→ **AIM**
From the records, pick out and copy each line containing "picture".

→ **Rows from a 3D scene dataset**
# # #

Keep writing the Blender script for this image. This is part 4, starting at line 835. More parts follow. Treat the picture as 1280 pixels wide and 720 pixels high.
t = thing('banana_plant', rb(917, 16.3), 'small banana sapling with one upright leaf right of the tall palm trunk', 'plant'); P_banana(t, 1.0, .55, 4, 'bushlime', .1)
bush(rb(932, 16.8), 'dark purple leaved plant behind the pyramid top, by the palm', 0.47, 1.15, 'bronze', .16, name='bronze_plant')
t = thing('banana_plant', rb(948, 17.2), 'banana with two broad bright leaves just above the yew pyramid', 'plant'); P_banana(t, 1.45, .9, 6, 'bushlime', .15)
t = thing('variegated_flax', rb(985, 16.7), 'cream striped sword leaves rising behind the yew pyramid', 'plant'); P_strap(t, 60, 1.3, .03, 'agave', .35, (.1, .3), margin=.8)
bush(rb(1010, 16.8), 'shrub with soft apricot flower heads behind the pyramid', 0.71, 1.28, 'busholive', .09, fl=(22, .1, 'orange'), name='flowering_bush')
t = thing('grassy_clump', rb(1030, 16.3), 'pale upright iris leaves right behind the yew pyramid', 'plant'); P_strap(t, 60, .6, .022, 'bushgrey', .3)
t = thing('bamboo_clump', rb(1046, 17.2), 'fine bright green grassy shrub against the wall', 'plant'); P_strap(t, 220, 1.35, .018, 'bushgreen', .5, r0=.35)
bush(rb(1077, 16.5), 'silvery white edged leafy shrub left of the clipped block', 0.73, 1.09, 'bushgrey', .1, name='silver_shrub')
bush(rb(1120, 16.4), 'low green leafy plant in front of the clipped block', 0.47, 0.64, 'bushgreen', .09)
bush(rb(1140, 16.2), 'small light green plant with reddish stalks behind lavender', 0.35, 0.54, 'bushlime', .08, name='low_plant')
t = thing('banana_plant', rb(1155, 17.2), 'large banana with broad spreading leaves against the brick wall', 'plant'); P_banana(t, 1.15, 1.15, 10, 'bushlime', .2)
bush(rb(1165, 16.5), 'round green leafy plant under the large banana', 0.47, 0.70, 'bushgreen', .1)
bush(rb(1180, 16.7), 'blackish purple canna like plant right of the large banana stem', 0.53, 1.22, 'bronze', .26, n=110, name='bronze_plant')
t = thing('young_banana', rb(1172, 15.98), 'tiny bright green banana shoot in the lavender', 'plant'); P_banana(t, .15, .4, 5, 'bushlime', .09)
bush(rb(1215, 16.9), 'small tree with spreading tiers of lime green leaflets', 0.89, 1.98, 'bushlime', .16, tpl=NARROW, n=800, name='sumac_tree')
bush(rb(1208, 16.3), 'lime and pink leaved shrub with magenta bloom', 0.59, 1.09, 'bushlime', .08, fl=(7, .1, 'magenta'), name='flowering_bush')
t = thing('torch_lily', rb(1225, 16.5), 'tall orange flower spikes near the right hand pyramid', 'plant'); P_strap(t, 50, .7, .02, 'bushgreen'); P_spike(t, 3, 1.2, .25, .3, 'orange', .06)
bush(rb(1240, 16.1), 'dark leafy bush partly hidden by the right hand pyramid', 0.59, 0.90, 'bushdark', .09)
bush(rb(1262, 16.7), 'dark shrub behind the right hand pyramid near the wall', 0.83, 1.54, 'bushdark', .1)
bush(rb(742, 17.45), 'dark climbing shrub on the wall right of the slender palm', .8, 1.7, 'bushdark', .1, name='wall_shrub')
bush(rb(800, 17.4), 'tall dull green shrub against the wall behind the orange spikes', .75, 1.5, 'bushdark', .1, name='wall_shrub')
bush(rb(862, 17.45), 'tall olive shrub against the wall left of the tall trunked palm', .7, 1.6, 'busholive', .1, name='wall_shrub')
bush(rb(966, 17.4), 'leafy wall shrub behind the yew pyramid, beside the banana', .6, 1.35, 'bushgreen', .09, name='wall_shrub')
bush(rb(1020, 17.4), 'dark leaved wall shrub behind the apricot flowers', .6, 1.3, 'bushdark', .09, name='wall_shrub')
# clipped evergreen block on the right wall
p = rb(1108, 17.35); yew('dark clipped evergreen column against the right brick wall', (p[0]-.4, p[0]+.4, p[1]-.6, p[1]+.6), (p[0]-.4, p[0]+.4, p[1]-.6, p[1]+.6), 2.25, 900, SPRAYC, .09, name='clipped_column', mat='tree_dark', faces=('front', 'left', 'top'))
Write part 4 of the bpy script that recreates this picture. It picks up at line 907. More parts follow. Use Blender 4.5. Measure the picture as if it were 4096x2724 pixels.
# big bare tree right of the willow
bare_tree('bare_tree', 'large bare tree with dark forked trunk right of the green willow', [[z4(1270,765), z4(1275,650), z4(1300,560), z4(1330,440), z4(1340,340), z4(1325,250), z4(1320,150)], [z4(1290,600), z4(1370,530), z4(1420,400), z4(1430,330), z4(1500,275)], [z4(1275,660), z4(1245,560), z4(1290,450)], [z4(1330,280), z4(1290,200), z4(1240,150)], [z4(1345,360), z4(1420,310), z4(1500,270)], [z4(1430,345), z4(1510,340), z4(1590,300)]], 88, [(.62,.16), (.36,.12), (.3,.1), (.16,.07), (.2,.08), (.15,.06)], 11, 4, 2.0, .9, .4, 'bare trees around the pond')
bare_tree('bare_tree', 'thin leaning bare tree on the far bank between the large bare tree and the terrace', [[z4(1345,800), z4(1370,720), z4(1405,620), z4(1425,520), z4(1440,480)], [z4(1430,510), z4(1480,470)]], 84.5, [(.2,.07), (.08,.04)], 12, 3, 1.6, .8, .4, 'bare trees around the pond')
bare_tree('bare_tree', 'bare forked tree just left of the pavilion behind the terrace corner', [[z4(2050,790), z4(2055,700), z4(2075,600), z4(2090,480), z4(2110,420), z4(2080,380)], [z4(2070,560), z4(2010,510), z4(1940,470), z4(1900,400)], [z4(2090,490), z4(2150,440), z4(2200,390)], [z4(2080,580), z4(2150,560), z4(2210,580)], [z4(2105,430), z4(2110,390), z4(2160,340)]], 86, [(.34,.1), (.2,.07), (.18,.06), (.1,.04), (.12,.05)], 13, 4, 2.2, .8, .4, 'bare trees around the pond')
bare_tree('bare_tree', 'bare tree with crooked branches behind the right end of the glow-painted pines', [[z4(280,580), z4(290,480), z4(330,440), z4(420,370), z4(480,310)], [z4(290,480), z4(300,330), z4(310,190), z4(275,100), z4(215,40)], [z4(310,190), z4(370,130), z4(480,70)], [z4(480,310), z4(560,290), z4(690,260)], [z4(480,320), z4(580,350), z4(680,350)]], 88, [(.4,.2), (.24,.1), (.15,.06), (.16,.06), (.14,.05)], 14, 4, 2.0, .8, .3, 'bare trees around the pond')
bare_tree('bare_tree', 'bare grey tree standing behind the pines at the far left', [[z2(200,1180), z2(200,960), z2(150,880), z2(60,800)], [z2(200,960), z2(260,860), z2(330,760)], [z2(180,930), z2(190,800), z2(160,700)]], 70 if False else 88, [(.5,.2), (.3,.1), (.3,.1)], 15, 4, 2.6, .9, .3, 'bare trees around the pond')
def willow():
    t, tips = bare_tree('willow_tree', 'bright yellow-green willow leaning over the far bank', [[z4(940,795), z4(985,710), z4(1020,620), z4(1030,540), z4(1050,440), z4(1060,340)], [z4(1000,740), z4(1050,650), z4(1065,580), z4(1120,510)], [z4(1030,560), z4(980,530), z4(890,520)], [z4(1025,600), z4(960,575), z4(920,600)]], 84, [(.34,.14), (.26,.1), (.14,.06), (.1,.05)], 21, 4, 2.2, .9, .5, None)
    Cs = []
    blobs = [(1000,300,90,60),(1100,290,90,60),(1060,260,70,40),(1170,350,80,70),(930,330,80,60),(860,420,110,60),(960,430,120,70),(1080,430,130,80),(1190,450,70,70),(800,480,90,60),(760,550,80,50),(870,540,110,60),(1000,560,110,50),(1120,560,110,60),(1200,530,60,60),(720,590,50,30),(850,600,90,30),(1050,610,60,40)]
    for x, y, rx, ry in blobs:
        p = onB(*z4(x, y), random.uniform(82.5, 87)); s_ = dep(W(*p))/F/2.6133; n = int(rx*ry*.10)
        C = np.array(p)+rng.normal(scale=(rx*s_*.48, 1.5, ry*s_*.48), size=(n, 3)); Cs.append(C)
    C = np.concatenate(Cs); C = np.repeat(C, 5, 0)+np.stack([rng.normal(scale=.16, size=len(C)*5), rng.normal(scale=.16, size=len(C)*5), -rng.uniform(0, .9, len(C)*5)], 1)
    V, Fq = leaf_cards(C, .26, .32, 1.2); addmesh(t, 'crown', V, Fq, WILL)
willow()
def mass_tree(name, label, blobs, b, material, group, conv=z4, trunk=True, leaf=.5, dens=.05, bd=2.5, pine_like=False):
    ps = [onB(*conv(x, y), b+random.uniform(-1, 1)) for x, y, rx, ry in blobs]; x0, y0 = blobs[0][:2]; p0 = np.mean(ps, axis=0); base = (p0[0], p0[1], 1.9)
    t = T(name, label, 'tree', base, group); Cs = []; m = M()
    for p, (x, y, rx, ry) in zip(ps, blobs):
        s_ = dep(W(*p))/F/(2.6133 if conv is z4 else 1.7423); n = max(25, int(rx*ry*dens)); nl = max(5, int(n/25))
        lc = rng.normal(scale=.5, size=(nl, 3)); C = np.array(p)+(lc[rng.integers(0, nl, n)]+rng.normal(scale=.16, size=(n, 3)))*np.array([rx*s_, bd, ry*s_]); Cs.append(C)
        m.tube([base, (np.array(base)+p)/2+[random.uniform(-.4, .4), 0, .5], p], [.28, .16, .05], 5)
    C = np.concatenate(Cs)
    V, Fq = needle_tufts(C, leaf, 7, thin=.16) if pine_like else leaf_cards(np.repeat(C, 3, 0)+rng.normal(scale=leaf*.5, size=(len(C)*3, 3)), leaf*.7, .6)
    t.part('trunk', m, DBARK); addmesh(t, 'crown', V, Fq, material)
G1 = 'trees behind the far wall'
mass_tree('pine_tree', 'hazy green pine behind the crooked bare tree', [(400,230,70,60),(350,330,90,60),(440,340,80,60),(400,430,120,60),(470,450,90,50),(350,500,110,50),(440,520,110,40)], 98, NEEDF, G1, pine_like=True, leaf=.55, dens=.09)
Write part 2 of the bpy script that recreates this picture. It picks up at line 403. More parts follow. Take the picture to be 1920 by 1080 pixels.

# # #

→ **EXERCISE ANSWER**
Keep writing the Blender script for this image. This is part 4, starting at line 835. More parts follow. Treat the picture as 1280 pixels wide and 720 pixels high.
Write part 4 of the bpy script that recreates this picture. It picks up at line 907. More parts follow. Use Blender 4.5. Measure the picture as if it were 4096x2724 pixels.
Write part 2 of the bpy script that recreates this picture. It picks up at line 403. More parts follow. Take the picture to be 1920 by 1080 pixels.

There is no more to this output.